Kirkland held the AFL-CIO presidency from 1970 – 1995. With labor unions in a decline he quickly initiated significant innovations and secured the re-affiliation of the Teamsters, the United Auto Workers, the United Mine Workers, the Brotherhood of Locomotive Engineers and the International Longshore and Warehouse Union. He also took up the cause of Solidarity and funneled more than $6 million in aid to Poland in the form of cash and communications equipment. This aid was considered instrumental in Poland’s effort to end 50 years of Communist Party rule. He nominated the first woman to the AFL-CIO’ Executive Council and increased the role of African Americans, Latinos, and Asian Americans in the organization. By upgrading the AFL-CIO’s media and public relations departments he was able to get the union message out to the wider public. In 1994, President Bill Clinton presented Kirkland with the Presidential Medal of Freedom, the nation’s highest civilian honor. Lane Kirkland retired from office in 1995 and died at the age of 77 in 1999.
The Executive Council selected Thomas Reilly Donahue to serve out the remaining months of Kirkland’s term, however a the AFL-CIO convention later that year, Donahue lost the seat to John J. Sweeney who has been re-elected three times since.
At the time of his election, he was serving his fourth four-year term as president of SEIU, which grew from 625,000 to 1.1 million members under his leadership. An AFL-CIO vice president since 1980, Sweeney was born May 5, 1934, in Bronx, N.Y.
His trade union career began as a research assistant with the Ladies Garment Workers. In 1960, he joined SEIU as a contract director for New York City Local 32B. He went on to become union president and to lead two citywide strikes of apartment maintenance workers. In 1980, he was elected president of the international. Sweeney is the author of America Needs A Raise: Fighting for Economic Security and Social Justice.

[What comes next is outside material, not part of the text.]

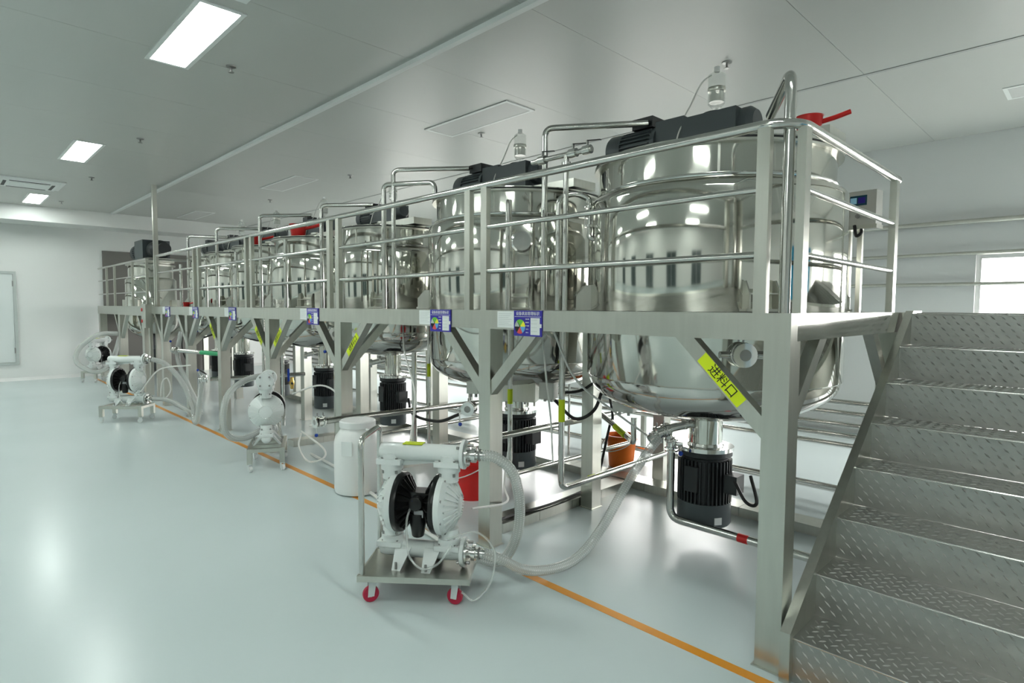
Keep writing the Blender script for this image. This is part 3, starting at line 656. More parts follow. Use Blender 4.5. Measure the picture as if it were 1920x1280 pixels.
# floor trays
def tray(label, x0, x1, y0, y1, n, ax):
    t = thing('cable_tray', label, 'cable tray', ((x0 + x1) / 2, (y0 + y1) / 2, 0), 0, 'floor cable trays'); a, b = (x1 - x0) / 2, (y1 - y0) / 2
    for k in range(n):
        if ax == 'x': u0_, u1_ = -a + 2 * a * k / n, -a + 2 * a * (k + 1) / n; MB().span(u0_ + .002, u1_ - .002, -b, b, 0, .075).build('cover', 'steel_frame', t, smooth=False)
        else: u0_, u1_ = -b + 2 * b * k / n, -b + 2 * b * (k + 1) / n; MB().span(-a, a, u0_ + .002, u1_ - .002, 0, .075).build('cover', 'steel_frame', t, smooth=False)
tray('low steel floor tray running back from the second front post', -3.34, -3.14, 3.0, 4.62, 4, 'y')
tray('long low steel floor tray along the rear posts', -12, -1.18, 4.66, 4.86, 12, 'x')
tray('low steel floor tray under the third tank', -5.36, -5.16, 3.05, 4.60, 4, 'y')
tray('low steel floor tray behind the standing pump', -7.02, -6.86, 3.05, 4.60, 4, 'y')
# black cables
def cable(label, pts, r=.011, mat='rubber_black', grp='black power cables', name='power_cable', cat='cable'):
    o = MB().tube(spline(pts, 8), r, 8).build(name, mat); return tag(o, label, cat, grp)
cable('black cable lying along the floor tray beside the second post', [(-3.18, 3.02, .02 + .075), (-3.20, 3.2, .088), (-3.17, 3.6, .088), (-3.22, 4.2, .088)], .012)
cable('black cable hanging from the third tank motor to the second post', [(-5.75, 3.95, .62), (-5.3, 3.7, .53), (-4.6, 3.5, .58), (-4.15, 3.4, .72)], .016)
cable('black cable looping from the junction box below the second tank', [(-3.27, 3.72, .92), (-3.10, 3.78, .78), (-2.95, 3.84, .86), (-2.90, 3.9, 1.05)], .014)
cable('second black cable drooping beside the nearest mid post', [(-3.25, 3.75, .98), (-3.05, 3.80, 1.02), (-2.92, 3.86, 1.12)], .012)
cable('black cable trailing to the floor behind the nearest mid post', [(-2.95, 4.05, .98), (-3.02, 4.2, .75), (-3.2, 4.4, .60), (-3.45, 4.6, .1)], .012)
cable('black cable hanging from the motor beneath the nearest tank', [(-1.80, 3.95, .50), (-1.70, 3.92, .38), (-1.62, 3.90, .40), (-1.70, 3.98, .55)], .012)
cable('black cable above the farthest hoses under the beam', [(-10.6, 3.0, 1.30), (-10.2, 3.0, 1.18), (-9.6, 3.0, 1.25), (-9.1, 3.05, 1.35)], .014)
cable('black cable draped beside the sixth post', [(-10.9, 3.0, 1.35), (-11.05, 3.0, 1.0), (-10.7, 3.0, .75), (-10.0, 3.05, .62)], .012)
cable('black cable from conduit end to nearest tank motor', [(-2.54, 3.88, 3.09), (-2.50, 3.96, 3.10), (-2.52, 4.0, 3.06)], .012)
cable('black cable from conduit end to second tank motor', [(-4.68, 3.94, 3.11), (-4.62, 4.02, 3.12), (-4.58, 4.07, 3.08)], .012)
cable('white air line falling from the beam to the top of the nearest pump', [(-4.45, 3.0, 1.55), (-4.2, 2.85, 1.30), (-3.7, 2.6, 1.05), (-2.92, 2.02, .90)], .008, 'cable_white', 'white air lines', 'air_line', 'air line')
cable('white air line from the beam down to the bottom valve of the nearest tank', [(-2.66, 3.0, 1.55), (-2.62, 3.2, 1.2), (-2.50, 3.5, .95), (-2.30, 3.75, .72)], .008, 'cable_white', 'white air lines', 'air_line', 'air line')
cable('white air line hanging straight beside the taped pipe', [(-2.78, 3.02, 1.55), (-2.77, 3.06, 1.2), (-2.76, 3.10, .9), (-2.755, 3.12, .6)], .007, 'cable_white', 'white air lines', 'air_line', 'air line')
cable('white pipe lying on the floor from the nearest pump to the far trays', [(-3.02, 2.50, .03), (-3.9, 2.62, .03), (-5.5, 2.92, .03), (-6.3, 3.0, .03)], .014, 'cable_white', 'white air lines', 'air_line', 'air line')
cable('white air line slack behind the second post', [(-3.36, 3.28, .62), (-3.34, 3.2, .3), (-3.05, 2.95, .28), (-2.80, 2.40, .42)], .008, 'cable_white', 'white air lines', 'air_line', 'air line')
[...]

The AFL-CIO merger and its accompanying agreements brought about the elimination of jurisdictional disputes between unions that had plagued the labor movement and alienated public sympathy in earlier years. The unions placed a new priority on organizing workers in areas, industries and plants where no effective system of labor representation yet existed. In many cases, it meant crossing the barriers of old thinking and tired methods to reach the employees of companies, which for years had resisted unions. Thanks to the foresight, and commitment of our forefathers, today, millions of people enjoy the benefits of union membership.
The American Federation of Labor and Congress of Industrial Organizations (AFL-CIO) is a voluntary federation of 53 national and international labor unions.

Today's unions represent nearly 9 million working women and men of every race and ethnicity and from every walk of life. We are teachers and truck drivers, musicians and miners, firefighters and farm workers, bakers and bottlers, engineers and editors, pilots and public employees, doctors and nurses, painters and laborers—and more.

Since its founding, the AFL-CIO and its affiliate unions have been the single most effective force in America for enabling working people to build better lives and futures for their families.